While this dynamic may work for some families in today’s world, it cannot be ignored that the work wives and stay-at-home moms do is unrelenting, constant, leaves little room for breaks.

Stay at home moms are never off the clock for a job that they get zero payment for.

In fact, Salary.com estimated that if stay-at-home parents earned an annual salary for all the jobs they performed (chef, house cleaner, chauffeur, personal assistant, etc.) on a daily basis in 2020 and 2021, the median salary would exceed $184,000.

Imagine for a moment, the idea of getting a paycheck for a mom’s often thankless job. Welp, for one woman going through a divorce, she finally got that back pay.

A woman in Spain just received a record divorce settlement from her ex-husband for 25 years of unpaid housework.

Ivana Moral, 48, took on all household chores during her 25 year marriage to her now ex-husband. The Spanish courts are ordering that she be paid for that unpaid labor.

In a decision that became public on Tuesday, a court in Velez-Malaga, southern Spain, ruled that Moral should be paid the equivalent of $215,664 by her ex-husband in compensation for unpaid housework during their 25-year marriage.

She will receive the equivalent of Spain's minimum monthly professional wage for the years they were married. Moral will also receive a pension of $527 per month as well as $427 and $641 for the couple’s two daughters, ages 20 and 14.

The amount should be way more than this, but, hey, yay for progress.

The ruling made by Spanish courts said that Moral performed all of the house chores “exclusively” during their marriage, which included contributing “punctually” to the family’s gym business, according to Euronews.

The ruling also also stated that the stay-at-home mom was owed the compensation because she was “deprived of any possible career due to her exclusive dedication to the home and family,” adding that her ex husband did nothing but prosper during their marriage, per Euronews.
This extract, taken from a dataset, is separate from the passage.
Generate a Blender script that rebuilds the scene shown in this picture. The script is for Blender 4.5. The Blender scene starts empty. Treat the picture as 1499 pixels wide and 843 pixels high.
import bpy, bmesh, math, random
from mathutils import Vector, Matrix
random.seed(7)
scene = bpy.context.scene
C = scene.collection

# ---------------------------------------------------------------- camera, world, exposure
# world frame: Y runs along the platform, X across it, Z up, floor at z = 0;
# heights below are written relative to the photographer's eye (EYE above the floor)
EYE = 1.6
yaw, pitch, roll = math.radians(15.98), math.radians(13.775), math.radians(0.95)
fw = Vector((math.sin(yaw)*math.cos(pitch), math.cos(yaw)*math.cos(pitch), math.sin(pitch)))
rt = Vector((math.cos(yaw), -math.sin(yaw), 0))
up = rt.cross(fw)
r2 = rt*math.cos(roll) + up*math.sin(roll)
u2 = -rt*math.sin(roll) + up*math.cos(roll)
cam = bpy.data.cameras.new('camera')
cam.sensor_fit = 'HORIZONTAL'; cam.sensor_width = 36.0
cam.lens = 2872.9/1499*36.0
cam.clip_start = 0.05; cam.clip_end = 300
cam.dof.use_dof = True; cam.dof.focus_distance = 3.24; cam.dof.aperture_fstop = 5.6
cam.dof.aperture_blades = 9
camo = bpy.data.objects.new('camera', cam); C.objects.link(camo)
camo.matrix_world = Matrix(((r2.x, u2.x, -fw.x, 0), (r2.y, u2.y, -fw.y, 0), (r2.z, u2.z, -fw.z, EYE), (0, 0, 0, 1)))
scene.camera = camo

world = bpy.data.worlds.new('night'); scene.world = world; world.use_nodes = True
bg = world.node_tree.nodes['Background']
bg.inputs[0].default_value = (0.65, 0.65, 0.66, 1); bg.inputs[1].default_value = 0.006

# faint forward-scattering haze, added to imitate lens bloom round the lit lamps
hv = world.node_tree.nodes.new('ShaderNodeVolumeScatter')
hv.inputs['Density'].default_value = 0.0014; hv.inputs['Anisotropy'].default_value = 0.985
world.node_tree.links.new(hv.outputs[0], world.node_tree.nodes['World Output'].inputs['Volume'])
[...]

According to the i, he was able to buy several luxury cars like a Porsche, a Range Rover, and a BMW as well as motorbikes and a 173-acre olive oil farm with the earnings from the family gym business.

Yup, the business he was able to make successful thanks to the devotion of Moral, who was taking care of quite literally everything else.

Spanish newspaper, NIUS, reported that the olive farm brings in up to $4,215 for the ex-husband each month. Meanwhile, his ex reportedly couldn't even afford to buy her daughters a set of workbooks for school.

Moral claims her ex also refused to pay for one of their daughter’s schooling costs when she turned 16.

“Clearly this was a case of abuse to be completely excluded financially (by my ex-husband) with nothing left after my marriage ended, so me and my daughters were left with nothing after all these years of putting all my time, energy and love in the family,” Moral tells EuroNews.

“I was supporting my husband in his work and in the family as a mother and a father,” she added. “I was never allowed access to his financial affairs; everything was in his name.”

When the couple married in 1995, Moral signed a separation of goods agreement which meant that she and her husband would split their home and common possessions, but he would hold onto his money.

“The reason I decided to speak to the media is I wanted women to know that we can claim for housework when there is a separation of goods agreement,” Moral said in an interview with the i.

While this ruling is record-breaking, the story that led up to it is all too common when it comes to the unpaid labor moms put into their families every single day. And it still sounds like Moral is not getting a fair split of all that her family earned during the years of their marriage.

“This ruling represents the labour of all the women in the shadows and who, without a doubt, constitute a fundamental support in personal, marital, and familiar terms during years and years so that the ex-husband could develop his professional career and a rise in wealth which at the moment of separation could not share,” Moral’s attorney, Marta Fuentes, tells iNews.